シンガポールにおける意匠によるコンピュータ生成画像(CGI)の保護
【詳細】
近年、コンピュータ生成画像(CGI)をはじめとする電子的デザインは、意匠登録出願における一般的な主題となっているにもかかわらず、シンガポールでは、その登録可能性に関する考え方が長らく曖昧であった。シンガポール意匠法が定める意匠の定義によると、CGIは、登録可能な意匠にはあたらないように見受けられる。また、現在のところ、シンガポールでは、CGIの登録可能性に関する問題を扱った判例はない。
しかし、2014年12月10日、シンガポール知的財産庁(Intellectual Property Office of Singapore :IPOS)は、2014年実務指令第4号(GUIの登録)を発行し、シンガポールにおいてGUIを含むCGIを意匠登録する際に採用すべき実務を定めている。この実務指令により、シンガポールでは現在、意匠法に基づきGUIを含むCGIの意匠登録が可能である。
シンガポール意匠法第2条(1)によると、「意匠」とは「工業上の方法により物品に適用された形状、輪郭、模様または装飾の特徴」をいい、「物品」とは製造品をいい、次を含む。
(a)物品の一部で、別個に製造および販売されるもの、および
(b)組物
この実務指令は、シンガポールにおける意匠出願の主題としてのGUIの登録可能性について、待ち望んでいた明確な説明を提供するものであるが、関連法はまだ改正されていない。
実務指令の重要な点を以下に紹介する。
(1)出願人は、GUIが適用される物品を指定しなければならない。
意匠法第2条(1)に基づく「意匠」の定義を満たすには、GUIが工業上の方法による製造品に適用されなければならない。

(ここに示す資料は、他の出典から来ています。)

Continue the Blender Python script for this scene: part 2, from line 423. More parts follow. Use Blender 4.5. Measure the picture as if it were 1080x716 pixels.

したがって、出願人は、GUIに関する意匠登録出願に際して、GUIが適用される物品を、例えば「グラフィカルユーザーインターフェースが用いられる電子機器ディスプレイ」のように指定しなければならない。
(2)出願人は、当該意匠の一連の静的表示として、動的GUIを出願しなければならない。
動的あるいは動画GUIは、意匠出願において、各表示がGUIの動作のストップモーションを示す、一連の静的表現として出願されなければならない。出願人は、GUIの要素を明確に説明するため、例えばこれらの要素の相互作用または起動方法など、各表示について説明書を提出しなければならない。
(3)GUIに関して認められる図面の数
GUIに関する各意匠出願は、保護を求める意匠の外観を完全に開示するために、十分な数の異なる図面を含まなければならず、同一のGUIに関する1件の出願において表現物として提出可能な図面は最大40である。
シンガポールでは、意匠出願について実体審査は行われない。方式審査のみ行われ、方式要件が満たされている場合、当該出願は公告および登録の手続へと進む。GUIに関する登録意匠の有効性については、知的財産庁または裁判所における取消手続においてのみ争うことができる。しかし、これまでに知的財産庁または裁判所が、GUI意匠登録の有効性について審理した事例はない。